**Supplied records**

- - - - - - -

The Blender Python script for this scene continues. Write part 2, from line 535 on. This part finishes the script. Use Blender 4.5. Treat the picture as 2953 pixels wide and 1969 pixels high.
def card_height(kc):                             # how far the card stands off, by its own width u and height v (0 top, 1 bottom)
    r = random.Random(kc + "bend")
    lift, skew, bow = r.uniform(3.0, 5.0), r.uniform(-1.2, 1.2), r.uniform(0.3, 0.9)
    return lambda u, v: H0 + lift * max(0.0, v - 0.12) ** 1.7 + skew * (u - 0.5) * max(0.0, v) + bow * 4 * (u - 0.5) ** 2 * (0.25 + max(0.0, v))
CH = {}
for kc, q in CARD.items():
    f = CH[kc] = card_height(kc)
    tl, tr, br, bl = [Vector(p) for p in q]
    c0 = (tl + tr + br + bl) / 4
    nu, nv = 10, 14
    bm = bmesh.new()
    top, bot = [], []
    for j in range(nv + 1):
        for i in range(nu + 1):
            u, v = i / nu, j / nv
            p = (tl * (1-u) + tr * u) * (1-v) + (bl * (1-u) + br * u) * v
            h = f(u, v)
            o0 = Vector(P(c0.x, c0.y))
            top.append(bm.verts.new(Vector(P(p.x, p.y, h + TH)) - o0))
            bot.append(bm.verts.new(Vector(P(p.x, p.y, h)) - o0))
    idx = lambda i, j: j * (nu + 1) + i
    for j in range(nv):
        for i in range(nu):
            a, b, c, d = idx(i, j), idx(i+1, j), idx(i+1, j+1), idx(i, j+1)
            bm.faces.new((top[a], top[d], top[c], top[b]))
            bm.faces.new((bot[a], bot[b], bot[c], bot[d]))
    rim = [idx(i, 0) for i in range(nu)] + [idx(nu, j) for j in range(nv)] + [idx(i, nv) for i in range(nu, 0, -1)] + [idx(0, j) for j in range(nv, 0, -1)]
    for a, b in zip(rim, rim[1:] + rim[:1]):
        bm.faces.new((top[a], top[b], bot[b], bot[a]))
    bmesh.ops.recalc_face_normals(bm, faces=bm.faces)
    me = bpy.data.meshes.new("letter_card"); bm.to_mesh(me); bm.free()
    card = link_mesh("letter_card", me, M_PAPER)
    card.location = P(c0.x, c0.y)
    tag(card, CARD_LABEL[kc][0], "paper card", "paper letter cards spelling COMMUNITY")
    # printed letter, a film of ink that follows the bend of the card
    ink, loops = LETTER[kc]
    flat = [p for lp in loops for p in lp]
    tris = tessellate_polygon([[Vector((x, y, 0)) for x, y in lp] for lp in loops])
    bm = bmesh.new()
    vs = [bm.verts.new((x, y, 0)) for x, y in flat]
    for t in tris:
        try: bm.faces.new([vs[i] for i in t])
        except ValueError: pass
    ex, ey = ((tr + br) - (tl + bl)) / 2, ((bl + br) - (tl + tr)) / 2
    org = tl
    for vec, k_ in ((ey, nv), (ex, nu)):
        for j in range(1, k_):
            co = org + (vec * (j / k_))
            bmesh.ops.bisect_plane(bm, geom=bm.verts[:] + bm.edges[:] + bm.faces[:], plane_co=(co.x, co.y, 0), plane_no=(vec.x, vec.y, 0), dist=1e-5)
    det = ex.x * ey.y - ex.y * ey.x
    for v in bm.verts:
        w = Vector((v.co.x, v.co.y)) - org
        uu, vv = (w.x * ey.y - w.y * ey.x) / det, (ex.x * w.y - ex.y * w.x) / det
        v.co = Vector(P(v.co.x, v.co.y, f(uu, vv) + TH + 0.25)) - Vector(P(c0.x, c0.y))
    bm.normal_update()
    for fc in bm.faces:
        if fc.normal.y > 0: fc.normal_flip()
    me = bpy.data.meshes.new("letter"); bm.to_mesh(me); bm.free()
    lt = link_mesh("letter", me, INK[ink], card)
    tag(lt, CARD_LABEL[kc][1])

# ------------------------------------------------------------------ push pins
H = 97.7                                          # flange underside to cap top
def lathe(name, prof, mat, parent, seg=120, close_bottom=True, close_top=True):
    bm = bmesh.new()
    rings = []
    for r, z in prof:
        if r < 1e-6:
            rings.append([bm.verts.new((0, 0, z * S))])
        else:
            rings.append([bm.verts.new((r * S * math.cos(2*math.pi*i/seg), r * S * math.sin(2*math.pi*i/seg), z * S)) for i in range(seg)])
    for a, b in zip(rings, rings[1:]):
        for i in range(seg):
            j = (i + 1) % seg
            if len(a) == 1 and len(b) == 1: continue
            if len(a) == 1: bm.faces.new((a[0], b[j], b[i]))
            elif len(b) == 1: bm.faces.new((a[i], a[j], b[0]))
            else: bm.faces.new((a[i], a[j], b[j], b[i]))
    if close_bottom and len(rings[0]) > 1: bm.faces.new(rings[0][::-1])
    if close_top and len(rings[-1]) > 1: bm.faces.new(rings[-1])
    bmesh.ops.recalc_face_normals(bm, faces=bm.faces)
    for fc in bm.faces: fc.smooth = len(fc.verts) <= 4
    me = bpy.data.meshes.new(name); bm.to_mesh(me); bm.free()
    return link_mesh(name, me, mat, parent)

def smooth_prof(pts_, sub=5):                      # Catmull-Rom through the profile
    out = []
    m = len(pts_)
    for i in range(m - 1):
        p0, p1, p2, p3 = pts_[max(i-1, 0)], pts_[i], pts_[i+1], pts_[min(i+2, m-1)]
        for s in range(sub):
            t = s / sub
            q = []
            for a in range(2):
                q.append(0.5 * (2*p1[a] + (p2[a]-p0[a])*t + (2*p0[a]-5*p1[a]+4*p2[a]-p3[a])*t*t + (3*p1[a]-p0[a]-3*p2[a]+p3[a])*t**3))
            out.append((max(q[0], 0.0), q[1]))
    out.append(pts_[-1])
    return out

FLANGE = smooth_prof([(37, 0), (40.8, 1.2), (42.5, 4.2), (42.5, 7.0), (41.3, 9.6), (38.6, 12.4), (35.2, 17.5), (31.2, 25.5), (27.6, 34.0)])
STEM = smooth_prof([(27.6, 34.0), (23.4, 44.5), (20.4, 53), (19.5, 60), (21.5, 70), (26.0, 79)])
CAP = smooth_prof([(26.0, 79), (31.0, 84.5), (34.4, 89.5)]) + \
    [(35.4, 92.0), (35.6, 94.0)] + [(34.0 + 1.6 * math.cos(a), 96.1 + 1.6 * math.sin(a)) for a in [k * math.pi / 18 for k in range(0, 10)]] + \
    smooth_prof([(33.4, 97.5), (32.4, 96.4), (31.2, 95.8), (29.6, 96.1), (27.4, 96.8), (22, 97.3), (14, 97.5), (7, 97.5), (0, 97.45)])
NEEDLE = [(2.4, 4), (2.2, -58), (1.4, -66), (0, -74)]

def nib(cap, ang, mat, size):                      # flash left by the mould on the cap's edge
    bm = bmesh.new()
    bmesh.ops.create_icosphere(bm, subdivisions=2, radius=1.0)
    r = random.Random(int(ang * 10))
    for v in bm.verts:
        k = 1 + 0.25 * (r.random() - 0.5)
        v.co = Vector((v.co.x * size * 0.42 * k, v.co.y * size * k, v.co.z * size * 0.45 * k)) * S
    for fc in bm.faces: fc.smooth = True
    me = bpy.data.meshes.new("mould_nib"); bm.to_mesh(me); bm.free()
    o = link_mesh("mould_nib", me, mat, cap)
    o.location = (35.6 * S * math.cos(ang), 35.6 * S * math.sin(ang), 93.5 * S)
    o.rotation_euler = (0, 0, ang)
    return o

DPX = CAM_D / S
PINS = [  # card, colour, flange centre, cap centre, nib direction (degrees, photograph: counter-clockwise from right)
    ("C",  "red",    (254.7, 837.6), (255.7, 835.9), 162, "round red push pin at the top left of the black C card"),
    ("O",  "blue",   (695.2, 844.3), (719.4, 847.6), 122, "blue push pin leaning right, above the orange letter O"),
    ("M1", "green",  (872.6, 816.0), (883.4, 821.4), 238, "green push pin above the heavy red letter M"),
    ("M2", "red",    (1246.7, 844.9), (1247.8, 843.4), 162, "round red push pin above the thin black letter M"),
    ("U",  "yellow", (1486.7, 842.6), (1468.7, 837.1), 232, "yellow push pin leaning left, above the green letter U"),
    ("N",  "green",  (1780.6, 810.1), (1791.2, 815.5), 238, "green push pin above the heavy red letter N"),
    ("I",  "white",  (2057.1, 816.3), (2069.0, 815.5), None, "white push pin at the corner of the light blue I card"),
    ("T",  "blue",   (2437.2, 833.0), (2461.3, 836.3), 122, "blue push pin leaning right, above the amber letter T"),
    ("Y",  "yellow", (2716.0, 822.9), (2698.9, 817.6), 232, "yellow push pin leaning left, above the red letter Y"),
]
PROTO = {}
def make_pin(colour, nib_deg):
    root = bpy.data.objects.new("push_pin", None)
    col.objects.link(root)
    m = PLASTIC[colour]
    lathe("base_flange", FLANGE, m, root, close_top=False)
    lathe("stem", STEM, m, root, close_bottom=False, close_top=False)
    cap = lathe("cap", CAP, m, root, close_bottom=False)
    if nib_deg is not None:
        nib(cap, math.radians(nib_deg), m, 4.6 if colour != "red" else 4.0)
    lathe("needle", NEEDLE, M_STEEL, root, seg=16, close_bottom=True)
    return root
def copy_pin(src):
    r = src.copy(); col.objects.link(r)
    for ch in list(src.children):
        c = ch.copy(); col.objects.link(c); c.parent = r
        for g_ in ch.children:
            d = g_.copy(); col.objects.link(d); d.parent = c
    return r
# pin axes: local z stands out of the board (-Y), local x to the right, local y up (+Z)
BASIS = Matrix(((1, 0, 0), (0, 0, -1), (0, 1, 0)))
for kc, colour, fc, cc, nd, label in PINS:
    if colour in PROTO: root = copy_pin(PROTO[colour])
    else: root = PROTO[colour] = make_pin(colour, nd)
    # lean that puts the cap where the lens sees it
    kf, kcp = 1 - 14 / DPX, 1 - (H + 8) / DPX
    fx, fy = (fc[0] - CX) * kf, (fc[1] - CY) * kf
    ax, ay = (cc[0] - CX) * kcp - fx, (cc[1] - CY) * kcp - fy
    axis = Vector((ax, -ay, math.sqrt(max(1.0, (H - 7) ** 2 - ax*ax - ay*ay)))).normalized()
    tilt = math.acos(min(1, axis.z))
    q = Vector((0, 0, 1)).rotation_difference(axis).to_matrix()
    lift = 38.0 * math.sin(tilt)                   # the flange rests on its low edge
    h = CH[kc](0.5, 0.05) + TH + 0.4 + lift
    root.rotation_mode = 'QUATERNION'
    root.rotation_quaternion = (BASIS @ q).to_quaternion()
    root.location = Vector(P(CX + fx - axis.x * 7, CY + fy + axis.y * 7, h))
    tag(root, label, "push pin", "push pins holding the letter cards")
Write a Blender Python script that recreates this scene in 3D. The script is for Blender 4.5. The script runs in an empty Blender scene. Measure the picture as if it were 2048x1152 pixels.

- - - - - - -

**What this task involves**
Extract every line above containing the word "from".

**Response to the exercise**
The Blender Python script for this scene continues. Write part 2, from line 535 on. This part finishes the script. Use Blender 4.5. Treat the picture as 2953 pixels wide and 1969 pixels high.
PINS = [  # card, colour, flange centre, cap centre, nib direction (degrees, photograph: counter-clockwise from right)